Here are some reasons why law enforcement officers are more apt to die by suicide than people with other professions.

  • Military training is excellent training for law enforcement and law enforcement agencies hire a lot of people with military experience. Veterans have a higher suicide rate than the general population due to the stress of the trauma they have witnessed and other causes. The United States looses an average of 22 veterans every day to suicide. The suicide rate among veterans is double that of the civilian population.
  • Traumatic stress is cumulative and officers witness a lot of trauma. It has an ever-increasing effect on their psychological well being.
  • Police officers are asked to investigate suicides. Those who are close witnesses to suicide are at increased risk of dying by suicide themselves.
  • Police officers operate in a culture of honor and silence. They often avoid seeking help because they do not want to appear to be weak. They know that psychological illness can end their careers.
  • Care givers are often not practiced at receiving care.
  • Police officers suffered the same stresses and problems as those who are not in law enforcement. They have high divorce rates, they experience financial distress, they have regrets that are the result of bad decisions.
  • Police officers are trained to make instant decisions. They are used to making life and death decisions in a fraction of a second. This makes them more vulnerable to impulsive behavior.
  • Police officers have ready access to weapons and they know how to use them.

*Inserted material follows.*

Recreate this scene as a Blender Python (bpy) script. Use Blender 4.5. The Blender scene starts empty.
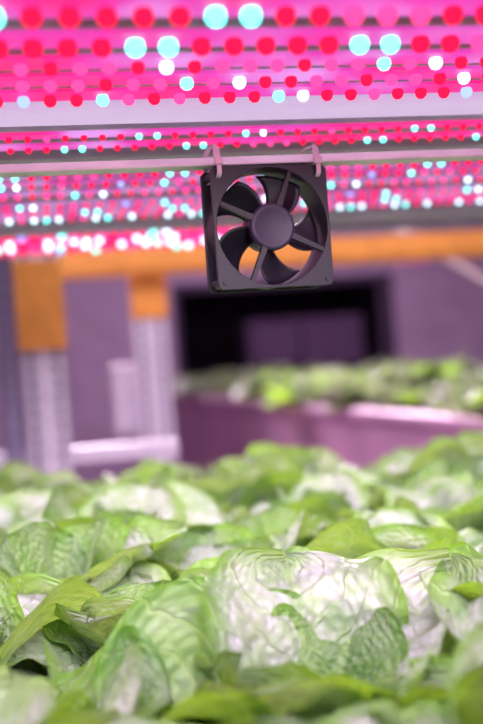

These are just some of the reasons why our heroes die. Many officers who die of suicide have exemplary careers. And they have died as they lived, as servants of all of us who enjoy the security of living in safe communities.

Here is another thing about the community of Gillette. The entire police department is grieving. Every officer who is a part of that department is asking themselves, “Could this be me?” and “Why didn’t I see this coming?” And those officers, in the depths of their grief will continue to protect the city 24 hours a day 7 days a week, including the hour of Officer Mike Fischer’s funeral. It is what they do. It is who they are.

All survivors of suicide are familiar with the stigma that is attached to death by suicide. That stigma is especially evident when a law enforcement officer dies by suicide.

Over 100 people have commented to the message of support for Officer Fischer’s family and friends that was posted on Facebook. Campbell County Health’s comment was this: “Sending high and love to the colleagues, friends and family of Officer Fischer. You are not alone.”

I propose that one memorial to Officer Fischer is a heightened sense of caring for one another. We would honor him by asking our friends and family members, “Are You OK?” “Do you need to talk?” “Is there anything I can do to help.” We would honor him by taking extra time to reach out to one another.

I’d love to see the day when every officer who falls to suicide is honored with the same level of respect as others who have died in the line of duty. Until that day comes, let us honor them by caring for all of the men and women of law enforcement. They are treasures. We need them.